— Data provided —
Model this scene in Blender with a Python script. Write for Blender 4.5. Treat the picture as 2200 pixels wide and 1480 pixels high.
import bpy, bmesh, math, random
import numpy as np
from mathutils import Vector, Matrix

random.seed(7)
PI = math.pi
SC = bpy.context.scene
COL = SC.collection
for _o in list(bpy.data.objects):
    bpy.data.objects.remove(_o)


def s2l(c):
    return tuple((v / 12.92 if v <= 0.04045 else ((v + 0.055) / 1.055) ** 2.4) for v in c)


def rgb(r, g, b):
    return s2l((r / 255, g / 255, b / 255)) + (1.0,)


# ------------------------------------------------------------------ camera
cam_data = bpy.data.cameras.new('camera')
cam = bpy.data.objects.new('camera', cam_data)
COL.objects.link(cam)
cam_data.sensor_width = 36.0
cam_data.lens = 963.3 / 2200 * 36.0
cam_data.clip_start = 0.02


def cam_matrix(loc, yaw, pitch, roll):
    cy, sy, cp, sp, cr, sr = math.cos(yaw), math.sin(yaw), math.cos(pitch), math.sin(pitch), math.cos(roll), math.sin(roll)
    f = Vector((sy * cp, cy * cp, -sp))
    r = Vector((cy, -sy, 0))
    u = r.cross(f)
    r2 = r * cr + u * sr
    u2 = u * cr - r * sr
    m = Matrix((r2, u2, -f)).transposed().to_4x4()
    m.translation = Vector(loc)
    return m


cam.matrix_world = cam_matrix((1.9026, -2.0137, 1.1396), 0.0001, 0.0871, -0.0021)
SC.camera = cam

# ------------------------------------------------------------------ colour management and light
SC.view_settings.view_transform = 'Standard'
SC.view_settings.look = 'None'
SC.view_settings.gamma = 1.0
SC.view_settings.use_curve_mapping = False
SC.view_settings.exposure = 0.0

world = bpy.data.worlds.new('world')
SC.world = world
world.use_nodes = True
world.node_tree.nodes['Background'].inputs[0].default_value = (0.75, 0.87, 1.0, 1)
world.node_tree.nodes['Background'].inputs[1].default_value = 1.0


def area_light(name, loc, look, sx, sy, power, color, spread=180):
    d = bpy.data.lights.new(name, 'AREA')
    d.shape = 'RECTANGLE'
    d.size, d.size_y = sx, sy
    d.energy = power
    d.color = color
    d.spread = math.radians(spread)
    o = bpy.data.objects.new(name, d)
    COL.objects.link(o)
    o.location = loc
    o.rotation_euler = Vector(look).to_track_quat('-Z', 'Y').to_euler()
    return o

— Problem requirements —
Copy the lines from the start of the data verbatim, stopping after the line containing "cam_data.clip_start = 0.02".

— Written reply —
Model this scene in Blender with a Python script. Write for Blender 4.5. Treat the picture as 2200 pixels wide and 1480 pixels high.
import bpy, bmesh, math, random
import numpy as np
from mathutils import Vector, Matrix

random.seed(7)
PI = math.pi
SC = bpy.context.scene
COL = SC.collection
for _o in list(bpy.data.objects):
    bpy.data.objects.remove(_o)


def s2l(c):
    return tuple((v / 12.92 if v <= 0.04045 else ((v + 0.055) / 1.055) ** 2.4) for v in c)


def rgb(r, g, b):
    return s2l((r / 255, g / 255, b / 255)) + (1.0,)


# ------------------------------------------------------------------ camera
cam_data = bpy.data.cameras.new('camera')
cam = bpy.data.objects.new('camera', cam_data)
COL.objects.link(cam)
cam_data.sensor_width = 36.0
cam_data.lens = 963.3 / 2200 * 36.0
cam_data.clip_start = 0.02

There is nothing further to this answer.